DUAMIZ AMERİKAN MEDENİYETİ’NİN BELASINI TÜRKLERİN ELİNDEN BULMASIDIR

Genel Başkan İsmet Özel, hakikati tanımadan yaşamanın mümkün olduğunu ve birçok insanın yaptığının da bu olduğunu, ancak hakikati fark etmenin yerini hiçbir şeyin tutmadığını ifade etti. Hak olanın ne olduğunu bilmeden ölenin cennete gidebileceğini düşünmenin beyhudeliğine işaret eden Genel Başkan İsmet Özel, insanların ortaya çıkıp çılgınca şeyler yapmalarının gerekmediğini, Kelime-i Şehadet’in ne demek olduğunu ve Allah’a şirk koşmamanın ne demek olduğunu bilmenin ise zorunlu olduğunu söyledikten sonra konuşmasını şu cümlelerle tamamladı:

“İslam kıldan ince, kılıçtan keskindir. Biz kabaca Müslüman olamayız. Müslüman olmak estetik bir olaydır. Bir güzellik olayıdır. Her Müslüman Allah’ın ona bahşettiği güzelliği temsil eder.

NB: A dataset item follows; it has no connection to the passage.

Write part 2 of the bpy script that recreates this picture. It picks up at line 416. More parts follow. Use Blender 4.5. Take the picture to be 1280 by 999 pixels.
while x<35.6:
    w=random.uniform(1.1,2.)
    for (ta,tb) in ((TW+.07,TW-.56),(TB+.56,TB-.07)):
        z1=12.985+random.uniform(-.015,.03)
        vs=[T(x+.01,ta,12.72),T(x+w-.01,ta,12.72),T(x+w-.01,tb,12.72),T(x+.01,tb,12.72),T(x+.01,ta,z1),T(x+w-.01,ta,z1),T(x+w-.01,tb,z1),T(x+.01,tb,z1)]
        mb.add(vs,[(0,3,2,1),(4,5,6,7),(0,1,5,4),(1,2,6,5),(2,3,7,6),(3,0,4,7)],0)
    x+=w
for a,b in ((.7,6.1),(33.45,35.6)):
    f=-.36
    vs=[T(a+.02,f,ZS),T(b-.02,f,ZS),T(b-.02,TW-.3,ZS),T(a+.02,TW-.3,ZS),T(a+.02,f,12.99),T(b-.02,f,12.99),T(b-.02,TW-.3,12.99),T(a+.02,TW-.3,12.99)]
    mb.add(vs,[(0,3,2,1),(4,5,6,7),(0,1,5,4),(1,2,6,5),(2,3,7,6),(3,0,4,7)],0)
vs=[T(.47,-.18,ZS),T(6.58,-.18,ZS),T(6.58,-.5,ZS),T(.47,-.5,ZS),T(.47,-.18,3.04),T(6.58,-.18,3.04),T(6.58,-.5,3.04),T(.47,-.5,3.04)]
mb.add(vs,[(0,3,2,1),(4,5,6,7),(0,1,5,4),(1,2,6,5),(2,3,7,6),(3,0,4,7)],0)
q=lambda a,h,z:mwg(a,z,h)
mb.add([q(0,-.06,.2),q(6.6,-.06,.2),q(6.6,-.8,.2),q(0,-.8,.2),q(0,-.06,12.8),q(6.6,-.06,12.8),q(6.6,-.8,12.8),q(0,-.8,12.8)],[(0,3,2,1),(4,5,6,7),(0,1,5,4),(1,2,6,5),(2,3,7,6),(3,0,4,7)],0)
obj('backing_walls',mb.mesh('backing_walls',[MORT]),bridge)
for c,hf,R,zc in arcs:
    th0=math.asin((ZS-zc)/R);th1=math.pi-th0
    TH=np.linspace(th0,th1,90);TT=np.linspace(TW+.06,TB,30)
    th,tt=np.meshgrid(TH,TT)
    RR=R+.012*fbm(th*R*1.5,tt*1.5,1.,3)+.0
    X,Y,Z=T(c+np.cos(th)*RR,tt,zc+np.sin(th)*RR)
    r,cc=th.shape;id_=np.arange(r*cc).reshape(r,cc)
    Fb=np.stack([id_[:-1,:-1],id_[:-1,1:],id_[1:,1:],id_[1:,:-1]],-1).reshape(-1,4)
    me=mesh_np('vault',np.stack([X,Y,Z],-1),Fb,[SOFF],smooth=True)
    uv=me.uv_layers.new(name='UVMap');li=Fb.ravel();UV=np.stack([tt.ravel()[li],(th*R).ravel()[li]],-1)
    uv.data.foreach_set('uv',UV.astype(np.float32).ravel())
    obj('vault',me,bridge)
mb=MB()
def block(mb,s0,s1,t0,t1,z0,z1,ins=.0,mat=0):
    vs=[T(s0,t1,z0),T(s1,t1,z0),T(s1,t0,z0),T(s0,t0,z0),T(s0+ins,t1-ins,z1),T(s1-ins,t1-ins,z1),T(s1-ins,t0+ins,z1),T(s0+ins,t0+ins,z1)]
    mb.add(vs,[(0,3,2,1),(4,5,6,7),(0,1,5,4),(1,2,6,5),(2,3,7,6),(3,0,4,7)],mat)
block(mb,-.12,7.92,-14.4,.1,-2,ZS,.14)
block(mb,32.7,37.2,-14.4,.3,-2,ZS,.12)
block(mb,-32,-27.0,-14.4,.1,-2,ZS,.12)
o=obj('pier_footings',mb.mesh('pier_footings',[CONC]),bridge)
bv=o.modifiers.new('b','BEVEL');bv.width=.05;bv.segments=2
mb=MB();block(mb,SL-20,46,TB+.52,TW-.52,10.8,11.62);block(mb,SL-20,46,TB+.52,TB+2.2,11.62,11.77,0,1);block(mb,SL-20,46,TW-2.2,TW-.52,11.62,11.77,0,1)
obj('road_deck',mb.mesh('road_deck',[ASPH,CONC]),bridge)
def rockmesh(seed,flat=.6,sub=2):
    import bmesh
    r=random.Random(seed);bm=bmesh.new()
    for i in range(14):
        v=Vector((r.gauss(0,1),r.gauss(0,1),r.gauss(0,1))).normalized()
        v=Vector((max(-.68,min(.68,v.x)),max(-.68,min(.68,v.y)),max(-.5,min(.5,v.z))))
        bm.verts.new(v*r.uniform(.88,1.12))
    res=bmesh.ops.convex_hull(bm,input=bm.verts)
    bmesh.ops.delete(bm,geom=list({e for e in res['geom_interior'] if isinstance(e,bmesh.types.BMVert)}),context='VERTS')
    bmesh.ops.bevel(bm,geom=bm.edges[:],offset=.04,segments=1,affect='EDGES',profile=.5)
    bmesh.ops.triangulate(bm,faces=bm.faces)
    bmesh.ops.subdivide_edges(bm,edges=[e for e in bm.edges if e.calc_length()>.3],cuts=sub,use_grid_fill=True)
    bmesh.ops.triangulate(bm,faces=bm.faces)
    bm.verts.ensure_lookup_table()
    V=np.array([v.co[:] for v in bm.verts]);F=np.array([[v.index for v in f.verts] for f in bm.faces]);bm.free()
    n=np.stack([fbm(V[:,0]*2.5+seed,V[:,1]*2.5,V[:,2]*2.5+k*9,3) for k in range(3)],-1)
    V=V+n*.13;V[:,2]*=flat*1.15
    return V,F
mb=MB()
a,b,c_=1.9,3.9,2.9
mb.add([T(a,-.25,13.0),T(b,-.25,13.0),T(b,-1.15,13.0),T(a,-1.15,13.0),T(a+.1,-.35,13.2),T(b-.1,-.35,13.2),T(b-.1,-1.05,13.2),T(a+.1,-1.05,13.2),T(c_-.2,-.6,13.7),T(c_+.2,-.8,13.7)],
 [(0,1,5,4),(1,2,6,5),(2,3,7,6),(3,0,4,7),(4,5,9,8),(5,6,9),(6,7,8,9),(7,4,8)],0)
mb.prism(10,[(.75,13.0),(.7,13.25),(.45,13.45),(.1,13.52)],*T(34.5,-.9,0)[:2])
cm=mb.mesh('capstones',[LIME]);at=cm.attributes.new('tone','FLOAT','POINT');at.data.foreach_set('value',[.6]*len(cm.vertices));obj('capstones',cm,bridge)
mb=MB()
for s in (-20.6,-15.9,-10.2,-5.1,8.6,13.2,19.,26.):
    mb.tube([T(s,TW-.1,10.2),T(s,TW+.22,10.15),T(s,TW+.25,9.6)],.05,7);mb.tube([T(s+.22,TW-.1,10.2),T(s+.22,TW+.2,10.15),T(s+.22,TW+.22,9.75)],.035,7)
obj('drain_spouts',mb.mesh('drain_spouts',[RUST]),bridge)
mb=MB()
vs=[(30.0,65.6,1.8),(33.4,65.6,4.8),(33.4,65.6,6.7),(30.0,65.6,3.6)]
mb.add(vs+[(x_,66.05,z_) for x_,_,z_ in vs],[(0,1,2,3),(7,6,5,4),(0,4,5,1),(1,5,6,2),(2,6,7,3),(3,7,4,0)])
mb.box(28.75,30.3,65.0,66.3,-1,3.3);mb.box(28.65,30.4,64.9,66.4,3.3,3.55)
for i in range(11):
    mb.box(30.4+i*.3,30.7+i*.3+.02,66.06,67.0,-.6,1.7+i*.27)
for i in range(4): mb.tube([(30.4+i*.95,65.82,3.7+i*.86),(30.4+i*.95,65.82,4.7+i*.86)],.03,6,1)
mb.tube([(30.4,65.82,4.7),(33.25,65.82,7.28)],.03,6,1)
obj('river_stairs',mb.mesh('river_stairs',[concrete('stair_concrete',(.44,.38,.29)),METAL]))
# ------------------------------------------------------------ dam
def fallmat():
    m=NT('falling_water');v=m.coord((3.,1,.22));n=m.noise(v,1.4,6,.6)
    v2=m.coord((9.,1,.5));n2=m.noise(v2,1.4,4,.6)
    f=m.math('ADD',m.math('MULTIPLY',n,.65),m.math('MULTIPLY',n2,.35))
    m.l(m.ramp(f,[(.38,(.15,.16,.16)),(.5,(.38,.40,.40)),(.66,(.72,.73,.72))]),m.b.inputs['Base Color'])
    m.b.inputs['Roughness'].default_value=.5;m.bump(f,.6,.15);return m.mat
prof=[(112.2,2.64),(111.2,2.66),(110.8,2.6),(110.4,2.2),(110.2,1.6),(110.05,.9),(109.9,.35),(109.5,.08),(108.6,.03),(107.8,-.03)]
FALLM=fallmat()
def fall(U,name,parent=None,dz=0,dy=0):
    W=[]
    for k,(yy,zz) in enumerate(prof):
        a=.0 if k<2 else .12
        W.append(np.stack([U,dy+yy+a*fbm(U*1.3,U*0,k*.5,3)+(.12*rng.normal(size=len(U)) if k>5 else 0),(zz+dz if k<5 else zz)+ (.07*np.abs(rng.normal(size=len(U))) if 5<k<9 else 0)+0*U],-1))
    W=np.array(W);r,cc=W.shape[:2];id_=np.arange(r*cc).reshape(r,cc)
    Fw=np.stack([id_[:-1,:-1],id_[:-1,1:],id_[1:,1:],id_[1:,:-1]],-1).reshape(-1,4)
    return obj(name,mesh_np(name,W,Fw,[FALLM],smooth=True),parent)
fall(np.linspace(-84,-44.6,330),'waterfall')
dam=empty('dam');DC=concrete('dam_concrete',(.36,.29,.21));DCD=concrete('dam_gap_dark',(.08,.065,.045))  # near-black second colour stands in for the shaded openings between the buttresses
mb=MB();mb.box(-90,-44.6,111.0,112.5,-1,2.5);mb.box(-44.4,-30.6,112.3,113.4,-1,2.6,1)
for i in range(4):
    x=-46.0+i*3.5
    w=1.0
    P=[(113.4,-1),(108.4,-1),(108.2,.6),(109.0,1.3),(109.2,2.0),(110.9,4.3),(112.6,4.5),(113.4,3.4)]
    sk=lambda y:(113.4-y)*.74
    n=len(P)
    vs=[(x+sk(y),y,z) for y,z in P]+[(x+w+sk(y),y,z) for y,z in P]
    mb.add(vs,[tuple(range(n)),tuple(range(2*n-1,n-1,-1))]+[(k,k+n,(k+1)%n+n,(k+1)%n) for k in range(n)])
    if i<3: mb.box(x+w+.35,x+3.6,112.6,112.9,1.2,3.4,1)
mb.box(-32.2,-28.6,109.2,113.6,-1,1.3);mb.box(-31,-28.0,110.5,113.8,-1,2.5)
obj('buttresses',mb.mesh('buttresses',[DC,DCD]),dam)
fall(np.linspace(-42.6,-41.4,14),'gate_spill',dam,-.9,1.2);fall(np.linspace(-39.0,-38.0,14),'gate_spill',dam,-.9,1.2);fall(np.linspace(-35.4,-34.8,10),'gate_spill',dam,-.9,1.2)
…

Estetik ameliyatla elde edilemeyecek bir güzellikten bahsediyoruz. İslâm Âdem Aleyhisselam’dan beri gelen dindir ve hiçbir zaman dejenere olmamıştır. Allah bize, rahmeti gazabını aştığı için Kur’an-ı nazil etti. Yapacağımız tek iş Kur’an’a ulaşmak olmalı. Başka bir şey değil. Biz bugün kitapmış gibi, kâğıt üzerine yazılmış, ciltlenmiş bir Kur’an’dan bahsediyor gibiyiz. Kur’an-ı Kerim insanlarda olan bir şeydi. Bizim tekrar Kur’an’a kavuşmamız demek o kütüphanelerde olan şeye kavuşmamız demek değildir. Biliyorsunuz kırk hafız birden şehit olunca bizimkiler biraz telaşa kapılmışlar, ‘Ya Kur’an’ın tamamını bilen insan kalmazsa dünyada!’ diye. Tam bir bütün olarak yazmaya niyet etmişler. Orada Ömer ile Ebu Bekir arasında bir tartışma var. Ömer yazılmasından yana. Ebu Bekir, ‘Resulullah bunu yapmadı, bizim bunu yapmaya ne hakkımız var?’ diyor. Ama sonradan Ebu Bekir Radıyallahuanh diyor ki ‘Allah kalbimi Ömer’in haklı olduğunu anlayacak kadar genişletti.’ Bizim Allah’a teslim olmaktan başka bir yaşama yolumuz olamaz. Bizim duamız, Allah’tan beklemekten başka bir şey olamaz. Allah’tan gayrisinden bir şey beklersen, Allah bütün insanları iddialarından vurur. ‘Benim kafam diğerlerinden daha iyi çalışıyor!’ derseniz hepsinin alay konusu olacak kadar berbat bir zihni performansa Allah sizi sürükler. ‘Benim servetim beni kurtarır!’ derseniz aç ölürsünüz. Bu sadece Müslümanlara mahsus bir şey değil. Uzaya gönderdikleri aracın adı “Challenger” idi. “Meydan okuyan” demek. Sen misin Challenger, daha bir dakika geçmeden havada patladı. Bugünkü Amerikan medeniyeti de öyle bir çöküş yaşayacak ki… Bunu kehanet olarak söylemiyorum, işin tabiatı bu. Bütün dünyanın büyük bir karanlığa mahkum olmasını sağlayan bir medeni kuruluştan bahsediyoruz. Bunlar belasını bulacak. Bizim duamız o ki bunlar belasını Türklerin elinden bulsun!”